Goal: Skip the pictures. Set down, word for word, the lines from the start of the material up to and including the line with "me = bpy.data.meshes.new('punched_dots');".

[Dataset section start]

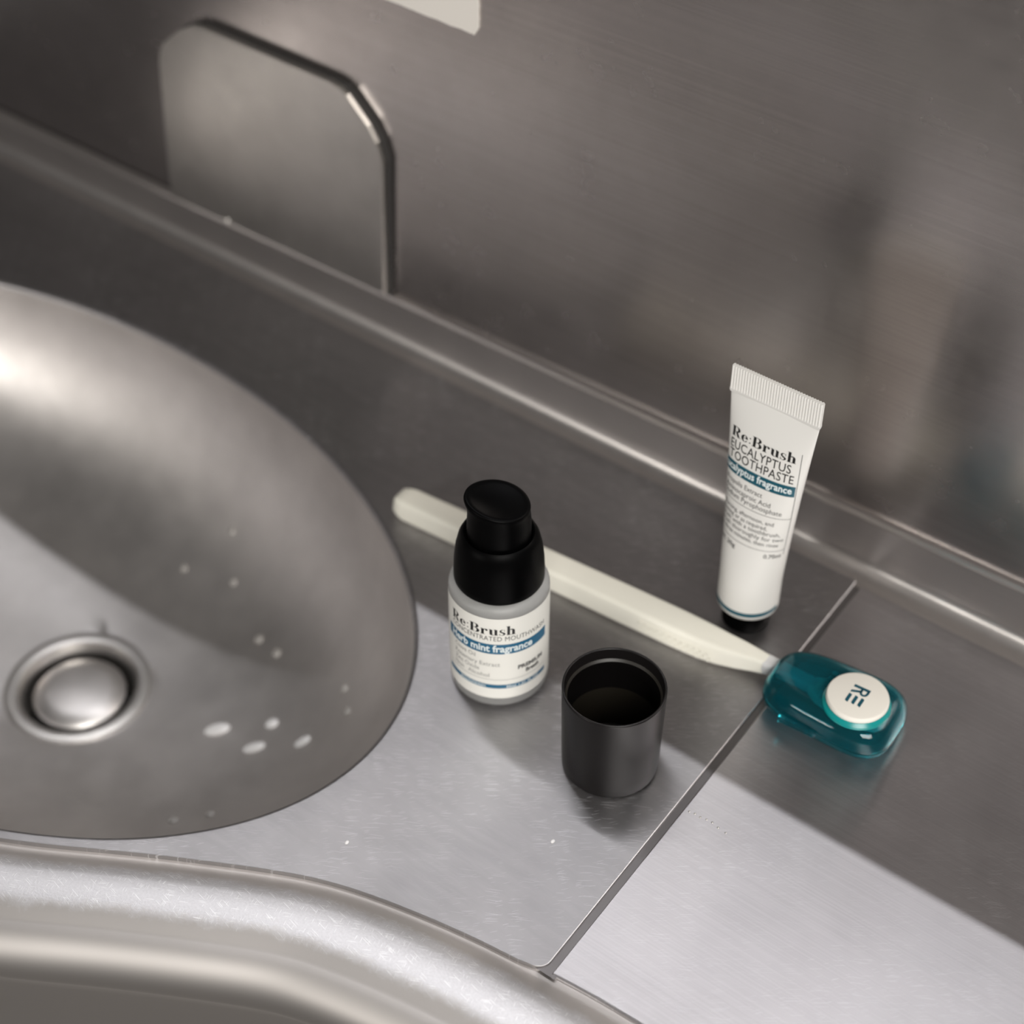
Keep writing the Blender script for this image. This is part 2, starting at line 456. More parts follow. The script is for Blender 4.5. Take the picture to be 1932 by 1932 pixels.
# rear cove + upstand with its lip
R_ = 0.0060
cov = [(COVE-0.002, -0.0006), (COVE, 0.0)]+[(COVE+R_*math.sin(a), R_-R_*math.cos(a)) for a in [PI/2*i/10 for i in range(1, 11)]]
cov += [(COVE+R_, LIP-0.0018)]
sweep_x('rear_upstand', cov, -0.60, 0.54, M_back, sink)
lipp = [(COVE+R_+0.0002, LIP-0.0032), (COVE+R_-0.0008, LIP-0.0028), (COVE+R_-0.0013, LIP-0.0016), (COVE+R_-0.0010, LIP-0.0004), (COVE+R_-0.0002, LIP), (WY+0.0008, LIP)]
sweep_x('upstand_lip', lipp, -0.60, 0.54, M_back, sink, slope=LSL)
# punched row of tiny dots on the side panel
bm = bmesh.new()
for (x, y) in [(28.6, -.9), (30.3, -.6), (32.2, -.7), (34.1, -.3), (36.0, -.2), (38.3, -.7), (41.0, -1.0)]:
    mt = Matrix.Translation((x*mm, y*mm, -0.0004)) @ Matrix.Diagonal((0.00035, 0.00035, 0.00022, 1))
    bmesh.ops.create_uvsphere(bm, u_segments=12, v_segments=8, radius=1, matrix=mt)
me = bpy.data.meshes.new('punched_dots'); bm.to_mesh(me); bm.free(); link('punched_dots', me, M_plate, sink)

# ------------------------------------------------------------------ steel cover plate standing against the wall
plate = thing('cover_plate', 'grey steel plate with cut corners standing flat against the back wall', 'plate', (-0.235, WY, 0.0215))
pp = [(-291.7, 21.8), (-181.2, 22.9), (-179.0, 80.5), (-181.0, 87.0), (-184.5, 92.5), (-193.6, 101.2), (-197, 103.0), (-201.5, 103.8), (-260.5, 104.4), (-266, 103.6), (-275.0, 98.6), (-283.5, 91.0), (-286.2, 87.0), (-287.5, 82)]
P = [((x*mm+0.235), (z*mm-0.0215)) for x, z in pp]
def slab(name, P, y0, y1, m, parent, bev=0.0006):
    bm = bmesh.new()
    vs = [bm.verts.new((x, y0, z)) for x, z in P]
    f = bm.faces.new(vs); r = bmesh.ops.extrude_face_region(bm, geom=[f])
    for v in [g for g in r['geom'] if isinstance(g, bmesh.types.BMVert)]: v.co.y = y1
    bmesh.ops.recalc_face_normals(bm, faces=bm.faces)
    if bev: bmesh.ops.bevel(bm, geom=[e for e in bm.edges if abs(e.verts[0].co.y-y0) < 1e-6 and abs(e.verts[1].co.y-y0) < 1e-6], offset=bev, segments=2, affect='EDGES')
    me = bpy.data.meshes.new(name); bm.to_mesh(me); bm.free()
    return link(name, me, m, parent)
slab('plate_sheet', P, -0.0038, -0.0018, M_plate, plate, 0.0004)
c0 = (sum(p[0] for p in P)/len(P), sum(p[1] for p in P)/len(P))
slab('edge_shadow', [(c0[0]+(x-c0[0])*1.012+0.0006, max(0.001, c0[1]+(z-c0[1])*1.014)) for x, z in P], -0.0018, 0.0, M_darkgap, plate, 0)  # shadow line around the plate, built as a dark sheet
lathe('rivet', [(0, 0.0012), (0.0008, 0.001), (0.0013, 0.0)], M_plate, plate, 16, loc=(-0.026, -0.0038, 0.0012)).rotation_euler = (PI/2, 0, 0)

# ------------------------------------------------------------------ paper note at the top
ex = [(-0.212, 0.1405), (-0.19, 0.1403), (-0.171, 0.1404), (-0.1655, 0.1402), (-0.160, 0.1400), (-0.155, 0.1401), (-0.150, 0.1398), (-0.146, 0.1400), (-0.1425, 0.1398), (-0.1412, 0.1399), (-0.1406, 0.1395), (-0.1392, 0.1415),
      (-0.1388, 0.1428), (-0.1389, 0.144), (-0.1387, 0.1455), (-0.1389, 0.147), (-0.1387, 0.150), (-0.1389, 0.1515), (-0.1386, 0.155), (-0.1388, 0.165), (-0.1386, 0.19), (-0.212, 0.19)]
note = slab('paper_note', [(x, z) for x, z in ex], WY-0.0006, WY+0.0001, M_paper, None, 0)
tag(note, 'torn white paper sticker on the steel wall at the top', 'paper')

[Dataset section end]

Exercise result:
Keep writing the Blender script for this image. This is part 2, starting at line 456. More parts follow. The script is for Blender 4.5. Take the picture to be 1932 by 1932 pixels.
# rear cove + upstand with its lip
R_ = 0.0060
cov = [(COVE-0.002, -0.0006), (COVE, 0.0)]+[(COVE+R_*math.sin(a), R_-R_*math.cos(a)) for a in [PI/2*i/10 for i in range(1, 11)]]
cov += [(COVE+R_, LIP-0.0018)]
sweep_x('rear_upstand', cov, -0.60, 0.54, M_back, sink)
lipp = [(COVE+R_+0.0002, LIP-0.0032), (COVE+R_-0.0008, LIP-0.0028), (COVE+R_-0.0013, LIP-0.0016), (COVE+R_-0.0010, LIP-0.0004), (COVE+R_-0.0002, LIP), (WY+0.0008, LIP)]
sweep_x('upstand_lip', lipp, -0.60, 0.54, M_back, sink, slope=LSL)
# punched row of tiny dots on the side panel
bm = bmesh.new()
for (x, y) in [(28.6, -.9), (30.3, -.6), (32.2, -.7), (34.1, -.3), (36.0, -.2), (38.3, -.7), (41.0, -1.0)]:
    mt = Matrix.Translation((x*mm, y*mm, -0.0004)) @ Matrix.Diagonal((0.00035, 0.00035, 0.00022, 1))
    bmesh.ops.create_uvsphere(bm, u_segments=12, v_segments=8, radius=1, matrix=mt)
me = bpy.data.meshes.new('punched_dots'); bm.to_mesh(me); bm.free(); link('punched_dots', me, M_plate, sink)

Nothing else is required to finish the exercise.